▶ [Entries from a dataset]
>>>

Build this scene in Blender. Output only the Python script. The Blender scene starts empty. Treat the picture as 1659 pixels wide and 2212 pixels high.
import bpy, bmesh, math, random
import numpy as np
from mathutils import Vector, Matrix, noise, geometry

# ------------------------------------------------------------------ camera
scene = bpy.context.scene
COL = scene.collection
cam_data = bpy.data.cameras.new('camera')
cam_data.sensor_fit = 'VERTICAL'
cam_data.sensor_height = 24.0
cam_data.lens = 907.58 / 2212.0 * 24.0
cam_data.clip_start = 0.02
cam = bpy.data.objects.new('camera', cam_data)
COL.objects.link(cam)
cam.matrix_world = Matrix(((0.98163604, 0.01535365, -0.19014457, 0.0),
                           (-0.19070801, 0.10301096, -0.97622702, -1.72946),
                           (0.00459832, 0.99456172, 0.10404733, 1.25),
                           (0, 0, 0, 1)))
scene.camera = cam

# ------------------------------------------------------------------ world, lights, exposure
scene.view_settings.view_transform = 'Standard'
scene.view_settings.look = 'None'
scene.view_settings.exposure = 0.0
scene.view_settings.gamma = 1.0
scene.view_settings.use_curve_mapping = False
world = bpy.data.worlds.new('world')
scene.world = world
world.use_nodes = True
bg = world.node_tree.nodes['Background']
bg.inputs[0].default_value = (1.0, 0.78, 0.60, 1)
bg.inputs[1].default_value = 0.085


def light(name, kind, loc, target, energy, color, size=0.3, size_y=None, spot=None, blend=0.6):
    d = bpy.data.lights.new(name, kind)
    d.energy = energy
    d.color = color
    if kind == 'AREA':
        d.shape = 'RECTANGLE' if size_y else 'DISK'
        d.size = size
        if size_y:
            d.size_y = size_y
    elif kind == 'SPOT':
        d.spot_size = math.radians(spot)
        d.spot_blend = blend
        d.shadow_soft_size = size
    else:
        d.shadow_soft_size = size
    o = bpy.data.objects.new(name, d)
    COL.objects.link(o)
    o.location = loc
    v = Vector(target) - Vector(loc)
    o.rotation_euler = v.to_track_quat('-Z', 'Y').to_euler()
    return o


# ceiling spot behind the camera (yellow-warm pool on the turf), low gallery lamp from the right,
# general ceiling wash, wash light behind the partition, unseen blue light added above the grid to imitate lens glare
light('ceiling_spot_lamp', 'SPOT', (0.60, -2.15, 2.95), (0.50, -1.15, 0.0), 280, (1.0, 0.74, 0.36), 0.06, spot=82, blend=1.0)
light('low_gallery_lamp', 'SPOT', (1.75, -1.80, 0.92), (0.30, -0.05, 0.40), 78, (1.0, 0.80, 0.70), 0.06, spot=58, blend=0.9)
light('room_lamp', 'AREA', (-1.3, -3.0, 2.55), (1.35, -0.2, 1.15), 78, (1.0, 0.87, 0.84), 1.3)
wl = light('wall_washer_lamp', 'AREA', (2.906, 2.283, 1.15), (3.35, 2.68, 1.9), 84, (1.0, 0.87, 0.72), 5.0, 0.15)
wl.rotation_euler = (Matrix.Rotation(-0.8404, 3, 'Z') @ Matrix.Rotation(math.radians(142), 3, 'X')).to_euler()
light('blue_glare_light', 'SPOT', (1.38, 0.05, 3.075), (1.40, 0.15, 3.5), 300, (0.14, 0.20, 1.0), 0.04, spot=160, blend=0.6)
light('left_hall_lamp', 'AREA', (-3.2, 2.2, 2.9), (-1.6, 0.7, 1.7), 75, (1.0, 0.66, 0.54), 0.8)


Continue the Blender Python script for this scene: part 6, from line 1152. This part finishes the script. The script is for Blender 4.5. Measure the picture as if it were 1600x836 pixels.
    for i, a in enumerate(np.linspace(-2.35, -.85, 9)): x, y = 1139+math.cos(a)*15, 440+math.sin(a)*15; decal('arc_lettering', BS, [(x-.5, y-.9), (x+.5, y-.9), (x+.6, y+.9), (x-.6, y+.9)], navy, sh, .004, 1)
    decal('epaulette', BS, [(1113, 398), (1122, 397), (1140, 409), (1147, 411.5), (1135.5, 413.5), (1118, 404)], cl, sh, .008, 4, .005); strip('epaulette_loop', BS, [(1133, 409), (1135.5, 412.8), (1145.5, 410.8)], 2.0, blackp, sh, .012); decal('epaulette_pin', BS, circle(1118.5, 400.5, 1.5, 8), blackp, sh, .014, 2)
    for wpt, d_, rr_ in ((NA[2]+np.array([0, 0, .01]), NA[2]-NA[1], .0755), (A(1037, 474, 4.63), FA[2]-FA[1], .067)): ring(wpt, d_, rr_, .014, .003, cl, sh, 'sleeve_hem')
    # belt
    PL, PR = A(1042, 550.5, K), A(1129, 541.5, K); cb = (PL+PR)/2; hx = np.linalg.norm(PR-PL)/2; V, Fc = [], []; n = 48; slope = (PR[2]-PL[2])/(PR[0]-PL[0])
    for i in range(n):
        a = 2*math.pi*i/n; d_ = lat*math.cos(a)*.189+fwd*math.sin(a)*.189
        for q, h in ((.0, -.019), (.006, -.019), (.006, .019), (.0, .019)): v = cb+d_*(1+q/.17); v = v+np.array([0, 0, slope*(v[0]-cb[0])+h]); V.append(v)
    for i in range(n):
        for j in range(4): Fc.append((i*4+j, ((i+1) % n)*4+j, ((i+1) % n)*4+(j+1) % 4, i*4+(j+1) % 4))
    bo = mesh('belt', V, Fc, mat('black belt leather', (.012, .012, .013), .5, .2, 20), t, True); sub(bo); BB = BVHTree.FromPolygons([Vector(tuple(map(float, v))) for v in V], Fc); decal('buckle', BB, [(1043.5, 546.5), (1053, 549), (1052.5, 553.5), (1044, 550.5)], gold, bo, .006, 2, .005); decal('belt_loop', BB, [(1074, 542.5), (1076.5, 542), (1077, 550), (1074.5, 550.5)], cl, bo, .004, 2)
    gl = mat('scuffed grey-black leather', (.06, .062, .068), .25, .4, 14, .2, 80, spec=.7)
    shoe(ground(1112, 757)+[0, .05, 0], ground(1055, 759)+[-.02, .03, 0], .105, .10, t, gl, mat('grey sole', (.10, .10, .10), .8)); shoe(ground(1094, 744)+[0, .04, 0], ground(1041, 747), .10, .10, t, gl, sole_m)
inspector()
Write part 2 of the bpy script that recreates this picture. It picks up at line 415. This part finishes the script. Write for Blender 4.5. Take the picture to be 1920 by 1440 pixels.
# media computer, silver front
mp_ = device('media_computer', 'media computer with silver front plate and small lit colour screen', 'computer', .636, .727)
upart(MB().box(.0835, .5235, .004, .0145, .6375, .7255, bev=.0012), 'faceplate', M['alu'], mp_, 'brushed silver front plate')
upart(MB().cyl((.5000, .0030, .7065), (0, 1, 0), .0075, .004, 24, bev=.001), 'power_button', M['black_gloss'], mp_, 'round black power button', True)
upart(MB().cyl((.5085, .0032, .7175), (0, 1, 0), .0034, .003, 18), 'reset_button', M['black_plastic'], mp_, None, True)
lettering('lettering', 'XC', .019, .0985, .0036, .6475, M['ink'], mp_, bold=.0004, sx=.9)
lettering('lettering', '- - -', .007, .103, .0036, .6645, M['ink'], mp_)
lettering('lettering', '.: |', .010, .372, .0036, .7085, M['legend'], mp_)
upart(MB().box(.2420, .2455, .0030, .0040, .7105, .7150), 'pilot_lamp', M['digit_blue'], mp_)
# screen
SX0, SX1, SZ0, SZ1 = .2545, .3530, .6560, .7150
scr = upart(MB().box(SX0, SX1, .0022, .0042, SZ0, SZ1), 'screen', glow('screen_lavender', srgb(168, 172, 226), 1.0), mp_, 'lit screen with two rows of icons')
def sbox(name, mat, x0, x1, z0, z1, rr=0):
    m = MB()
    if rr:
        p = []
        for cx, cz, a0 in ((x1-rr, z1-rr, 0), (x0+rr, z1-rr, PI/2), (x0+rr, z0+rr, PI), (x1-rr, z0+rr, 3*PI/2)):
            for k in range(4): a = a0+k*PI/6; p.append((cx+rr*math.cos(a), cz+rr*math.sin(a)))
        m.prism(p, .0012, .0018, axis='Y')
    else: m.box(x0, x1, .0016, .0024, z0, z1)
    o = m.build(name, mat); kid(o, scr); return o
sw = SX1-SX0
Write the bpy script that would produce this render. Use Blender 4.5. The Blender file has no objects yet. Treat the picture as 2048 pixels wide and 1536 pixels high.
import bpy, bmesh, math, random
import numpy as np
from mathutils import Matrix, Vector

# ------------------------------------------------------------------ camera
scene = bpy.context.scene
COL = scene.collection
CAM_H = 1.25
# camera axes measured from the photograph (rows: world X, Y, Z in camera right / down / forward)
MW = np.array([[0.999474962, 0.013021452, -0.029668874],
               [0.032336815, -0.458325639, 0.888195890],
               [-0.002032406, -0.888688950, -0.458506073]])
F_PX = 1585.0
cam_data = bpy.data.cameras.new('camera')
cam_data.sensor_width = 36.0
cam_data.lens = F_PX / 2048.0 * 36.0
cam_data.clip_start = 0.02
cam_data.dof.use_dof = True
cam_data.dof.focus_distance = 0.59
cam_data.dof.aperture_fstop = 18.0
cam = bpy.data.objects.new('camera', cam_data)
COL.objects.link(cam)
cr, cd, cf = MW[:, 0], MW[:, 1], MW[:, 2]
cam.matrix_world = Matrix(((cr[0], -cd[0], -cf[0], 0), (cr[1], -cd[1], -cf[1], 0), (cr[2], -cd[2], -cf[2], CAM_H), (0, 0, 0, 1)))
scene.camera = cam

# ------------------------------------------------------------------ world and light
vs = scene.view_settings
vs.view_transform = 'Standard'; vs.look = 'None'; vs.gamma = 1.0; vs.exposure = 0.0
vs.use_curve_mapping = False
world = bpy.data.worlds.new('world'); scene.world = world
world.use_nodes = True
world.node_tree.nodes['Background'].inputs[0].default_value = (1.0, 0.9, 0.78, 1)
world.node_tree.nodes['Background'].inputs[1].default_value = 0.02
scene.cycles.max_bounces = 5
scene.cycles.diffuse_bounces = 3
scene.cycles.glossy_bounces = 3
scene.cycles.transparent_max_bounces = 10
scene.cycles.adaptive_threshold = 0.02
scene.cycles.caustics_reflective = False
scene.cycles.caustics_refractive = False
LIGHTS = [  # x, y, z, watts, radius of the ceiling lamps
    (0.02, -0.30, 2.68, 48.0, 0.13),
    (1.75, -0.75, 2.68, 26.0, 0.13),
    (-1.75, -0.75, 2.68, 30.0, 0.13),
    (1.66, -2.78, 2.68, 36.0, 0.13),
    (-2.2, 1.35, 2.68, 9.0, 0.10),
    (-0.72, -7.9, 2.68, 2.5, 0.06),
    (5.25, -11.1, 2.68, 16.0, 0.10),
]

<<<

▶ [Directions]
Print the records above verbatim from their first line to the line containing "from mathutils import Vector, Matrix, noise, geometry", both included, and stop there.

▶ [Finished exercise]
Build this scene in Blender. Output only the Python script. The Blender scene starts empty. Treat the picture as 1659 pixels wide and 2212 pixels high.
import bpy, bmesh, math, random
import numpy as np
from mathutils import Vector, Matrix, noise, geometry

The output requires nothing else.